The Japanese yen extended its decline, with USD/JPY climbing past the mid-153.00s, driven by persistent dollar strength and diverging monetary policy expectations. The yen remains under heavy selling pressure as the Federal Reserve’s hawkish stance reinforces demand for the greenback, while the Bank of Japan sticks to its ultra-loose policy.
The Fed’s commitment to maintaining higher interest rates for longer has fueled a broad rally in the dollar. Recent U.S. economic data, including solid labor market performance and sticky inflation, has tempered expectations of near-term rate cuts. With Treasury yields staying elevated, investors continue to favor dollar-denominated assets, further weighing on the yen.

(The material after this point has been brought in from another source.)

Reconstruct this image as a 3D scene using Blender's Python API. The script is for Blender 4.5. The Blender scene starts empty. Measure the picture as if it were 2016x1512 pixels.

USD/JPY 1-D Chart as of February 12th, 2025 (Source: TradingView)
Meanwhile, the Bank of Japan’s cautious approach has done little to support the currency. Despite speculation about a shift away from negative interest rates, the central bank has provided no clear timeline for tightening policy. With inflationary pressures in Japan moderating, markets remain skeptical about the BoJ’s ability to act aggressively, leaving the yen vulnerable.
Geopolitical uncertainty and risk sentiment have also played a role in accelerating yen weakness. As global markets remain volatile, investors are moving toward safer assets, including the dollar, while the yen—historically a safe haven—continues to lose appeal due to Japan’s low-yield environment.
Looking ahead, traders are watching key U.S. data releases and any signals from the BoJ regarding potential policy adjustments. A continued USD/JPY rally beyond 154.00 could invite intervention from Japanese authorities, who have previously warned against excessive currency depreciation. For now, the dollar’s dominance keeps the yen firmly on the back foot.